Task brief: Output the data exactly, with every line intact.

<<<<

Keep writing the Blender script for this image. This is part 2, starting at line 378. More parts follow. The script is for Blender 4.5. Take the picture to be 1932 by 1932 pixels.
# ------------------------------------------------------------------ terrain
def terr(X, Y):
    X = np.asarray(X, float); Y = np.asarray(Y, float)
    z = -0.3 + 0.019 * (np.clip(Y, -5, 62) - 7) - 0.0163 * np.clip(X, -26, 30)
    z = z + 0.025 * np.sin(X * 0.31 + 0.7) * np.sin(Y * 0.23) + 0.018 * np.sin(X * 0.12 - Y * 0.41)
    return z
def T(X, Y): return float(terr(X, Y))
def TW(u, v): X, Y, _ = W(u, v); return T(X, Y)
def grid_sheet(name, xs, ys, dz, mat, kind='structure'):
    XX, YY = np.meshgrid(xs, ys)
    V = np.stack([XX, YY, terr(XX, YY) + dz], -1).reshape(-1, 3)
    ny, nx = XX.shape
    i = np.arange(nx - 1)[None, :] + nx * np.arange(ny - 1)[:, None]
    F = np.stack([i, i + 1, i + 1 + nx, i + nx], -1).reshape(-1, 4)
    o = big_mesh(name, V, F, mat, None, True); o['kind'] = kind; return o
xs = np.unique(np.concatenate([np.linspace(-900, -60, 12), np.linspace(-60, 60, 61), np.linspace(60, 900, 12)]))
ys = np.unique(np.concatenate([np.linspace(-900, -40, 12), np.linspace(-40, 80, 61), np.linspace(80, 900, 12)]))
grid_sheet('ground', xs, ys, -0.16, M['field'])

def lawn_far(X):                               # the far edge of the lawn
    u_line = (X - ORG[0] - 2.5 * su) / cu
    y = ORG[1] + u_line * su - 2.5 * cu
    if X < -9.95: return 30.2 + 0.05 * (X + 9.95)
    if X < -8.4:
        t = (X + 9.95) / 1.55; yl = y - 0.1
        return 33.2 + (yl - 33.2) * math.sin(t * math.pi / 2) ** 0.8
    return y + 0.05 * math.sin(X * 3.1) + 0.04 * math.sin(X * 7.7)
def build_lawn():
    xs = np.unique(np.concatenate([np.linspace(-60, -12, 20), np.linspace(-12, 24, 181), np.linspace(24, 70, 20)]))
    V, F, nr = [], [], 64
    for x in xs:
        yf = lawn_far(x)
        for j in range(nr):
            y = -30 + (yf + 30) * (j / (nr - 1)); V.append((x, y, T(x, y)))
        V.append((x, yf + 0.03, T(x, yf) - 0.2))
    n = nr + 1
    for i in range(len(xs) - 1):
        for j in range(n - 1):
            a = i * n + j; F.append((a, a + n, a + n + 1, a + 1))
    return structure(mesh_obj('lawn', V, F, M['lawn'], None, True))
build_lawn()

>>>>

Completed exercise:
Keep writing the Blender script for this image. This is part 2, starting at line 378. More parts follow. The script is for Blender 4.5. Take the picture to be 1932 by 1932 pixels.
# ------------------------------------------------------------------ terrain
def terr(X, Y):
    X = np.asarray(X, float); Y = np.asarray(Y, float)
    z = -0.3 + 0.019 * (np.clip(Y, -5, 62) - 7) - 0.0163 * np.clip(X, -26, 30)
    z = z + 0.025 * np.sin(X * 0.31 + 0.7) * np.sin(Y * 0.23) + 0.018 * np.sin(X * 0.12 - Y * 0.41)
    return z
def T(X, Y): return float(terr(X, Y))
def TW(u, v): X, Y, _ = W(u, v); return T(X, Y)
def grid_sheet(name, xs, ys, dz, mat, kind='structure'):
    XX, YY = np.meshgrid(xs, ys)
    V = np.stack([XX, YY, terr(XX, YY) + dz], -1).reshape(-1, 3)
    ny, nx = XX.shape
    i = np.arange(nx - 1)[None, :] + nx * np.arange(ny - 1)[:, None]
    F = np.stack([i, i + 1, i + 1 + nx, i + nx], -1).reshape(-1, 4)
    o = big_mesh(name, V, F, mat, None, True); o['kind'] = kind; return o
xs = np.unique(np.concatenate([np.linspace(-900, -60, 12), np.linspace(-60, 60, 61), np.linspace(60, 900, 12)]))
ys = np.unique(np.concatenate([np.linspace(-900, -40, 12), np.linspace(-40, 80, 61), np.linspace(80, 900, 12)]))
grid_sheet('ground', xs, ys, -0.16, M['field'])

def lawn_far(X):                               # the far edge of the lawn
    u_line = (X - ORG[0] - 2.5 * su) / cu
    y = ORG[1] + u_line * su - 2.5 * cu
    if X < -9.95: return 30.2 + 0.05 * (X + 9.95)
    if X < -8.4:
        t = (X + 9.95) / 1.55; yl = y - 0.1
        return 33.2 + (yl - 33.2) * math.sin(t * math.pi / 2) ** 0.8
    return y + 0.05 * math.sin(X * 3.1) + 0.04 * math.sin(X * 7.7)
def build_lawn():
    xs = np.unique(np.concatenate([np.linspace(-60, -12, 20), np.linspace(-12, 24, 181), np.linspace(24, 70, 20)]))
    V, F, nr = [], [], 64
    for x in xs:
        yf = lawn_far(x)
        for j in range(nr):
            y = -30 + (yf + 30) * (j / (nr - 1)); V.append((x, y, T(x, y)))
        V.append((x, yf + 0.03, T(x, yf) - 0.2))
    n = nr + 1
    for i in range(len(xs) - 1):
        for j in range(n - 1):
            a = i * n + j; F.append((a, a + n, a + n + 1, a + 1))
    return structure(mesh_obj('lawn', V, F, M['lawn'], None, True))
build_lawn()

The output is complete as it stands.